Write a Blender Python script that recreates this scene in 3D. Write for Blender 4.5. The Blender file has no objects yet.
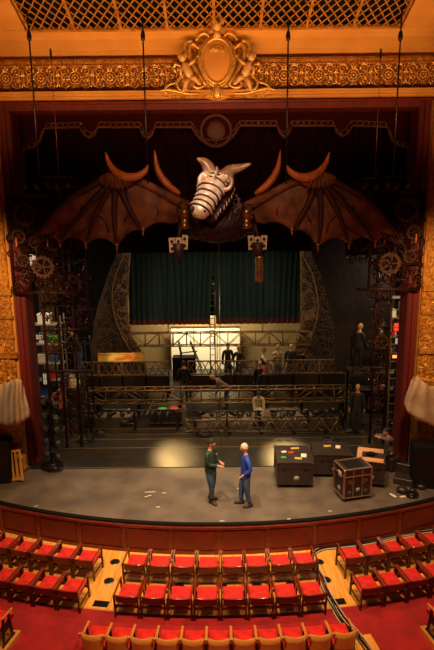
import bpy, bmesh, math, random
from mathutils import Vector, Matrix, Euler
PI = math.pi
sin, cos, rad = math.sin, math.cos, math.radians
scene = bpy.context.scene
COL = scene.collection
V = Vector

# ------------------------------------------------------------------ camera
FPX, PITCH, ROLL, CAMH = 530.0, 11.5, 0.6, 7.64
cam_d = bpy.data.cameras.new('camera')
cam = bpy.data.objects.new('camera', cam_d)
COL.objects.link(cam)
cam_d.sensor_fit = 'VERTICAL'
cam_d.sensor_height = 36
cam_d.lens = 36 * FPX / 650
cam_d.clip_end = 200
CR = Matrix.Rotation(rad(90 - PITCH), 3, 'X') @ Matrix.Rotation(rad(-ROLL), 3, 'Z')
cam.rotation_euler = CR.to_euler()
cam.location = (0, 0, CAMH)
scene.camera = cam

def ray(px, py):
    return CR @ V(((px - 217) / FPX, -(py - 325) / FPX, -1))
def W(px, py, Y):
    """world point seen at photo pixel (px,py) standing Y metres away from the balcony"""
    d = ray(px, py)
    return V((0, 0, CAMH)) + d * (Y / d.y)
def F(px, py, z=0.0):
    """world point on the level z seen at photo pixel"""
    d = ray(px, py)
    return V((0, 0, CAMH)) + d * ((z - CAMH) / d.z)

# ------------------------------------------------------------------ materials
def mat(name, col, rough=.6, metal=0.0, noise=None, scale=6.0, bump=0.0, bscale=20.0, spec=None, emit=None, estr=0, col2=None,
        sheen=0.0, stretch=None, detail=4, trans=0.0, contrast=(.35, .65)):
    m = bpy.data.materials.new(name)
    m.use_nodes = True
    nt = m.node_tree
    b = nt.nodes['Principled BSDF']
    b.inputs['Base Color'].default_value = (*col, 1)
    b.inputs['Roughness'].default_value = rough
    b.inputs['Metallic'].default_value = metal
    if spec is not None: b.inputs['Specular IOR Level'].default_value = spec
    if sheen: b.inputs['Sheen Weight'].default_value = sheen
    if emit:
        b.inputs['Emission Color'].default_value = (*emit, 1)
        b.inputs['Emission Strength'].default_value = estr
    tc = None
    def coords():
        nonlocal tc
        if tc is None:
            t = nt.nodes.new('ShaderNodeTexCoord')
            mp = nt.nodes.new('ShaderNodeMapping')
            nt.links.new(t.outputs['Object'], mp.inputs['Vector'])
            if stretch: mp.inputs['Scale'].default_value = stretch
            tc = mp.outputs['Vector']
        return tc
    if col2 is not None:
        n = nt.nodes.new('ShaderNodeTexNoise'); n.inputs['Scale'].default_value = scale; n.inputs['Detail'].default_value = detail
        nt.links.new(coords(), n.inputs['Vector'])
        r = nt.nodes.new('ShaderNodeValToRGB')
        r.color_ramp.elements[0].position = contrast[0]; r.color_ramp.elements[0].color = (*col, 1)
        r.color_ramp.elements[1].position = contrast[1]; r.color_ramp.elements[1].color = (*col2, 1)
        nt.links.new(n.outputs['Fac'], r.inputs['Fac'])
        nt.links.new(r.outputs['Color'], b.inputs['Base Color'])
    if bump:
        n = nt.nodes.new('ShaderNodeTexNoise'); n.inputs['Scale'].default_value = bscale; n.inputs['Detail'].default_value = 6
        nt.links.new(coords(), n.inputs['Vector'])
        bp = nt.nodes.new('ShaderNodeBump'); bp.inputs['Strength'].default_value = min(1, bump); bp.inputs['Distance'].default_value = .02
        nt.links.new(n.outputs['Fac'], bp.inputs['Height'])
        nt.links.new(bp.outputs['Normal'], b.inputs['Normal'])
    return m

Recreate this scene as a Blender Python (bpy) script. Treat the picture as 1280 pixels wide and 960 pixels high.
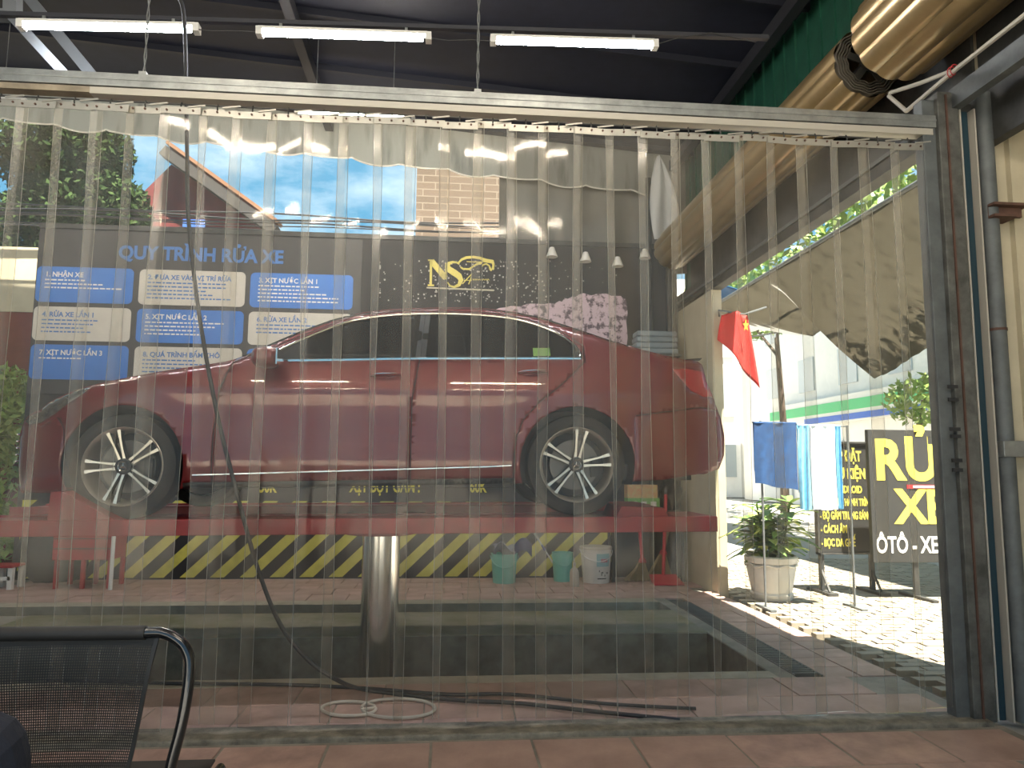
import bpy, bmesh, math, random
from mathutils import Vector, Matrix
from mathutils.geometry import delaunay_2d_cdt
random.seed(7)
PI = math.pi
S = bpy.context.scene
COL = S.collection
for o in list(bpy.data.objects): bpy.data.objects.remove(o)

# ------------------------------------------------------------------ camera
FPX, HC = 924.0, 1.35
yaw, pitch, roll = math.radians(5.0), math.radians(6.5), 0.008
FW = Vector((math.sin(yaw)*math.cos(pitch), math.cos(yaw)*math.cos(pitch), math.sin(pitch)))
RT0 = Vector((math.cos(yaw), -math.sin(yaw), 0)); UP0 = RT0.cross(FW)
RT = RT0*math.cos(roll) + UP0*math.sin(roll); UP = UP0*math.cos(roll) - RT0*math.sin(roll)
cam = bpy.data.cameras.new('camera'); camo = bpy.data.objects.new('camera', cam); COL.objects.link(camo)
M4 = Matrix.Identity(4)
for i in range(3):
    M4[i][0] = RT[i]; M4[i][1] = UP[i]; M4[i][2] = -FW[i]
M4[2][3] = HC
camo.matrix_world = M4
cam.sensor_width = 36; cam.lens = FPX/1280*36; cam.clip_start = 0.05; cam.clip_end = 300
S.camera = camo
# ------------------------------------------------------------------ world, sun, exposure
W = bpy.data.worlds.new('sky'); S.world = W; W.use_nodes = True
nt = W.node_tree; nt.nodes.clear()
n_out = nt.nodes.new('ShaderNodeOutputWorld'); n_bg = nt.nodes.new('ShaderNodeBackground')
n_tc = nt.nodes.new('ShaderNodeTexCoord'); n_no = nt.nodes.new('ShaderNodeTexNoise')
n_no.inputs['Scale'].default_value = 5.0; n_no.inputs['Detail'].default_value = 7; n_no.inputs['Roughness'].default_value = .62
n_map = nt.nodes.new('ShaderNodeMapping'); n_map.inputs['Scale'].default_value = (1, 1, 2.4)
n_rp = nt.nodes.new('ShaderNodeValToRGB')
n_rp.color_ramp.elements[0].position = .46; n_rp.color_ramp.elements[0].color = (.055, .20, .34, 1)
n_rp.color_ramp.elements[1].position = .74; n_rp.color_ramp.elements[1].color = (.36, .47, .55, 1)
nt.links.new(n_tc.outputs['Generated'], n_map.inputs[0]); nt.links.new(n_map.outputs[0], n_no.inputs['Vector'])
nt.links.new(n_no.outputs[0], n_rp.inputs[0]); nt.links.new(n_rp.outputs[0], n_bg.inputs[0])
nt.links.new(n_bg.outputs[0], n_out.inputs[0]); n_bg.inputs[1].default_value = 1.2
sun = bpy.data.lights.new('sun', 'SUN'); suno = bpy.data.objects.new('sun', sun); COL.objects.link(suno)
sun.energy = 13.0; sun.angle = math.radians(.6); sun.color = (1, .95, .86)
suno.rotation_euler = Vector((-.10, .30, -.95)).to_track_quat('-Z', 'Y').to_euler(); suno.location = (0, -5, 12)
S.view_settings.view_transform = 'Standard'; S.view_settings.look = 'None'
S.view_settings.gamma = 1; S.view_settings.use_curve_mapping = False
S.view_settings.exposure = 1.3
S.cycles.transparent_max_bounces = 20; S.cycles.max_bounces = 8; S.cycles.use_denoising = True
S.cycles.sample_clamp_indirect = 6; S.cycles.caustics_reflective = False; S.cycles.caustics_refractive = False

# ------------------------------------------------------------------ helpers
def ray(x, y): return FW + RT*((x-640)/FPX) - UP*((y-480)/FPX)
def atY(x, y, Y): d = ray(x, y); return Vector((0, 0, HC)) + d*(Y/d.y)
def atX(x, y, X): d = ray(x, y); return Vector((0, 0, HC)) + d*(X/d.x)
def atZ(x, y, Z=0): d = ray(x, y); return Vector((0, 0, HC)) + d*((Z-HC)/d.z)

MATS = {}
def mat(name, col, rough=.6, metal=0, var=0.0, vscale=6, bump=0, bscale=40, col2=None, coat=0, emit=None, es=1, spec=None, stretch=None):
    if name in MATS: return MATS[name]
    m = bpy.data.materials.new(name); m.use_nodes = True; MATS[name] = m
    t = m.node_tree; b = t.nodes['Principled BSDF']
    b.inputs['Base Color'].default_value = (*col, 1); b.inputs['Roughness'].default_value = rough; b.inputs['Metallic'].default_value = metal
    if coat: b.inputs['Coat Weight'].default_value = coat; b.inputs['Coat Roughness'].default_value = .04
    if spec is not None: b.inputs['Specular IOR Level'].default_value = spec
    if emit: b.inputs['Emission Color'].default_value = (*emit, 1); b.inputs['Emission Strength'].default_value = es
    if var or bump or col2:
        tc = t.nodes.new('ShaderNodeTexCoord'); mp = t.nodes.new('ShaderNodeMapping')
        if stretch: mp.inputs['Scale'].default_value = stretch
        t.links.new(tc.outputs['Object'], mp.inputs[0])
    if var or col2:
        n = t.nodes.new('ShaderNodeTexNoise'); n.inputs['Scale'].default_value = vscale; n.inputs['Detail'].default_value = 6; n.inputs['Roughness'].default_value = .65
        t.links.new(mp.outputs[0], n.inputs['Vector'])
        r = t.nodes.new('ShaderNodeValToRGB'); r.color_ramp.elements[0].position = .32; r.color_ramp.elements[1].position = .68
        c2 = col2 if col2 else tuple(min(1, c*(1+var)) for c in col)
        c1 = col if col2 else tuple(c*(1-var) for c in col)
        r.color_ramp.elements[0].color = (*c1, 1); r.color_ramp.elements[1].color = (*c2, 1)
        t.links.new(n.outputs[0], r.inputs[0]); t.links.new(r.outputs[0], b.inputs['Base Color'])
    if bump:
        n2 = t.nodes.new('ShaderNodeTexNoise'); n2.inputs['Scale'].default_value = bscale; n2.inputs['Detail'].default_value = 4
        t.links.new(mp.outputs[0], n2.inputs['Vector'])
        bp = t.nodes.new('ShaderNodeBump'); bp.inputs['Strength'].default_value = bump; bp.inputs['Distance'].default_value = .02
        t.links.new(n2.outputs[0], bp.inputs['Height']); t.links.new(bp.outputs[0], b.inputs['Normal'])
    return m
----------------
Pictures do not belong in the copy. Reproduce exactly the lines from the one with "Recreate this scene" to the one with "for o in list(bpy.data.objects): bpy.data.objects.remove(o)", both lines included.

Recreate this scene as a Blender Python (bpy) script. Treat the picture as 1280 pixels wide and 960 pixels high.
import bpy, bmesh, math, random
from mathutils import Vector, Matrix
from mathutils.geometry import delaunay_2d_cdt
random.seed(7)
PI = math.pi
S = bpy.context.scene
COL = S.collection
for o in list(bpy.data.objects): bpy.data.objects.remove(o)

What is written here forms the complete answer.